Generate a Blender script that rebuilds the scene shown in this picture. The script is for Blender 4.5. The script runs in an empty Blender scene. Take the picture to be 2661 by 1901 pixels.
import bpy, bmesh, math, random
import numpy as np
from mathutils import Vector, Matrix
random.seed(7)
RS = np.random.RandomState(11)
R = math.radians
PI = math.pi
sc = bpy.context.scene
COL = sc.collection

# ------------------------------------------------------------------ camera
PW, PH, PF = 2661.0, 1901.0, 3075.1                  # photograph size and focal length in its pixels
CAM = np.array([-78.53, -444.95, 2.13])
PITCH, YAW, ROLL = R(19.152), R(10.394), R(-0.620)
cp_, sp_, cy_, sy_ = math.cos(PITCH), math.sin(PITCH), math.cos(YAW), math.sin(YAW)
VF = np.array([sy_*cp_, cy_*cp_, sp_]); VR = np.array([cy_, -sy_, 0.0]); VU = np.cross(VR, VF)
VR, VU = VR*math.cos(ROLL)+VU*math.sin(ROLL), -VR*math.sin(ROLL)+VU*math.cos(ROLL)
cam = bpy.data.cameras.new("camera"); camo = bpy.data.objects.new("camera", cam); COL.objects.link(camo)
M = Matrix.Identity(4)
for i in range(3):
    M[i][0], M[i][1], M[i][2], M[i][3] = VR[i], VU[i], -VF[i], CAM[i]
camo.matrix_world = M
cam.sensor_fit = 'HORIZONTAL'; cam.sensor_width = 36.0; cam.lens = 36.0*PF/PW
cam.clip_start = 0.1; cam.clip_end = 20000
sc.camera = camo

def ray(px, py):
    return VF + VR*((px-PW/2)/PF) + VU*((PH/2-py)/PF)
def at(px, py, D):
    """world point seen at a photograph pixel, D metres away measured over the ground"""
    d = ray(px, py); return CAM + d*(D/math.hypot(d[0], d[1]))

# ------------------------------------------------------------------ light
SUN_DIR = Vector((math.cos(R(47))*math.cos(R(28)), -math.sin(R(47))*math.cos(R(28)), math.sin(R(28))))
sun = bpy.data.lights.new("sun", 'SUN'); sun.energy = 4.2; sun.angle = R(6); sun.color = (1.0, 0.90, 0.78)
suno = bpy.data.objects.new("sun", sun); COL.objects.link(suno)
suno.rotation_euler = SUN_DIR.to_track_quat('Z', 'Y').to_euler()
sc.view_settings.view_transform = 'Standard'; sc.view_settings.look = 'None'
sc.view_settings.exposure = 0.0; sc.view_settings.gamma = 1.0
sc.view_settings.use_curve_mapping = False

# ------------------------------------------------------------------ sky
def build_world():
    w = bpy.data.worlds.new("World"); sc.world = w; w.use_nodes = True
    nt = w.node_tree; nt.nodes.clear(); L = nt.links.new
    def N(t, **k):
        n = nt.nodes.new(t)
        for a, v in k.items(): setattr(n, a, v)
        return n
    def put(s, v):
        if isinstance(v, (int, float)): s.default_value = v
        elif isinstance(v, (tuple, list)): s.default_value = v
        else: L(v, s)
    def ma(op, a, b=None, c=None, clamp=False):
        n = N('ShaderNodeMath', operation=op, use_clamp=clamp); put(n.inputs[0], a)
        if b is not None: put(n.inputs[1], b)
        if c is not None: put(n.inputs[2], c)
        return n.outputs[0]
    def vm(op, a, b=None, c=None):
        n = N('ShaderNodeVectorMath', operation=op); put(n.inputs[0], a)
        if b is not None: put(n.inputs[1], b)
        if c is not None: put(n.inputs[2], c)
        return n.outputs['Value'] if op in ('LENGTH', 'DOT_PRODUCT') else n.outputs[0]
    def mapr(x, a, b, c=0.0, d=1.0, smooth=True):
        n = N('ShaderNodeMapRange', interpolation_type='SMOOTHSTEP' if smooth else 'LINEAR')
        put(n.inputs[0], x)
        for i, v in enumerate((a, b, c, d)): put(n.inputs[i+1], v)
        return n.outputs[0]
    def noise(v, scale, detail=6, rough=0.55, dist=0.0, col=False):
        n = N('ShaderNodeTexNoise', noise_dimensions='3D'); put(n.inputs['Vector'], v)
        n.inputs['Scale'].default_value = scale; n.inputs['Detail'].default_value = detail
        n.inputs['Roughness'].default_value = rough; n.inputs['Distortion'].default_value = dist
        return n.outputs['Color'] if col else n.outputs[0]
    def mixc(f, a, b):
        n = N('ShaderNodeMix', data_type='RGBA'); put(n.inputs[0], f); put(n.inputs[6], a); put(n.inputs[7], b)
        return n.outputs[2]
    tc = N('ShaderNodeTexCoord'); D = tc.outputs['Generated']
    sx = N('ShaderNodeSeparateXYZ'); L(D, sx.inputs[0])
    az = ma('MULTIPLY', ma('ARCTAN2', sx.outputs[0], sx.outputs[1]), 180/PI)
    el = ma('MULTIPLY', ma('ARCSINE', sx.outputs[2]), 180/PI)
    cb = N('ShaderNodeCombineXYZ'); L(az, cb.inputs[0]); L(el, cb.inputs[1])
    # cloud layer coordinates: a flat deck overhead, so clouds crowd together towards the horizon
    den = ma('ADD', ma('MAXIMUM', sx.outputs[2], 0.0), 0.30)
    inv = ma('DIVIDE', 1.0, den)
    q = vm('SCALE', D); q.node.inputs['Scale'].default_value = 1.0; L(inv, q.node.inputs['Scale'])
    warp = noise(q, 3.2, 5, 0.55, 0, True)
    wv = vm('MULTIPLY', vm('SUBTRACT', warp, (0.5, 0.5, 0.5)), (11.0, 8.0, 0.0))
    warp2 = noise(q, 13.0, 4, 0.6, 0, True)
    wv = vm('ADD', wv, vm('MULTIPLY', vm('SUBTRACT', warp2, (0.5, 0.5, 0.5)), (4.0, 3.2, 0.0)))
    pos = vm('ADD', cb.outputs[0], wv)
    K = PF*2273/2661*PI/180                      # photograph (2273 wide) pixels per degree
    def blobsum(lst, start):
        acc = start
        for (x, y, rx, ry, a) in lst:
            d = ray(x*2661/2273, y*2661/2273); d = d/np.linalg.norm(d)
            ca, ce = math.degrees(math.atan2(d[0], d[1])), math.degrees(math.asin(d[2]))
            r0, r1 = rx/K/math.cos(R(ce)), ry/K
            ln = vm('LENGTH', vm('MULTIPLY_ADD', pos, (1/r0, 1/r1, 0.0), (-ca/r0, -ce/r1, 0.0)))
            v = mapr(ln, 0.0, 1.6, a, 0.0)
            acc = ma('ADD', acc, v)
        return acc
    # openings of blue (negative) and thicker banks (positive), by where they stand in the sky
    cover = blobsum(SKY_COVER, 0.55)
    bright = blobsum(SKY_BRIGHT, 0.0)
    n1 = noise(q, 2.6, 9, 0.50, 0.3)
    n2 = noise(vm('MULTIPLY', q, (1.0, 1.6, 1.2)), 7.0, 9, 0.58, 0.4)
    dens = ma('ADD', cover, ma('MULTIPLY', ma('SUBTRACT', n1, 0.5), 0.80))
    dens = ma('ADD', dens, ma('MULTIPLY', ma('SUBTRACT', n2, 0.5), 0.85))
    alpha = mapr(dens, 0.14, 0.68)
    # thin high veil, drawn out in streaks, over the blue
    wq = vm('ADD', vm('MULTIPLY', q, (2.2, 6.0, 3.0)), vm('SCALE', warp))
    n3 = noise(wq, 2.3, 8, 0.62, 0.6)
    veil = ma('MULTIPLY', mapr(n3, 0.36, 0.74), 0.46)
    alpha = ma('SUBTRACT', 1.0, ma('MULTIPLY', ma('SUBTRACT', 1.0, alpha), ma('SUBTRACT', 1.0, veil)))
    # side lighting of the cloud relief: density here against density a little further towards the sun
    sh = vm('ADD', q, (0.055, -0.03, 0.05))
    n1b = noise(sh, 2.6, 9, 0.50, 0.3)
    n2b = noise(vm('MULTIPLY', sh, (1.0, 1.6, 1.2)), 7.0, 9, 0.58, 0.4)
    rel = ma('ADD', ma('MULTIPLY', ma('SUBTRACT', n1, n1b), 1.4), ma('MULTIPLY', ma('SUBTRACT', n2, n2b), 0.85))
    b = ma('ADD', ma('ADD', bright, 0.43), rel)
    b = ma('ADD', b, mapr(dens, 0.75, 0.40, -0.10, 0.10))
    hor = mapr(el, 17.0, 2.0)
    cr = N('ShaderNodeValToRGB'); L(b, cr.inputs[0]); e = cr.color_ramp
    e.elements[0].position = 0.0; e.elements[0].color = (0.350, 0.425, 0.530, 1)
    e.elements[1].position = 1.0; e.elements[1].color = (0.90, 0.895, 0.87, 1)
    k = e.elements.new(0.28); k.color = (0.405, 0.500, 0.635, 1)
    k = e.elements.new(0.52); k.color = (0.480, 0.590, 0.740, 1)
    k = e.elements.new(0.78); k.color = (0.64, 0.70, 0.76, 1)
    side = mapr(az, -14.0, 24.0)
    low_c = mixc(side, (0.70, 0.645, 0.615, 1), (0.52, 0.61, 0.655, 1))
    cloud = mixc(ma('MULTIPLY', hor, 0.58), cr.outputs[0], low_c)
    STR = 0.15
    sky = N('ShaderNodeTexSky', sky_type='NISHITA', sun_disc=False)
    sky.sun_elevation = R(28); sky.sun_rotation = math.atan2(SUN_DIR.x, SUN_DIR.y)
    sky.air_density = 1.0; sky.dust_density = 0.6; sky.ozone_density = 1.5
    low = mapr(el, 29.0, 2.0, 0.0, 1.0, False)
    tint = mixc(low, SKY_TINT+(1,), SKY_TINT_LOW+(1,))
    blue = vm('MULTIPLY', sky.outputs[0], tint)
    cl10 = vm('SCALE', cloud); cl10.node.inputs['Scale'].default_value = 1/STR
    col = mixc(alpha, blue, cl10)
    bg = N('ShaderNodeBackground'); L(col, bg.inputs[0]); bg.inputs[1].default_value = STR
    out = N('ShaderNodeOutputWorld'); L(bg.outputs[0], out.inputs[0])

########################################

**Written task**
Look above for lines with the word "pixels" and copy them all.

**Exercise response**
Generate a Blender script that rebuilds the scene shown in this picture. The script is for Blender 4.5. The script runs in an empty Blender scene. Take the picture to be 2661 by 1901 pixels.
PW, PH, PF = 2661.0, 1901.0, 3075.1                  # photograph size and focal length in its pixels
    K = PF*2273/2661*PI/180                      # photograph (2273 wide) pixels per degree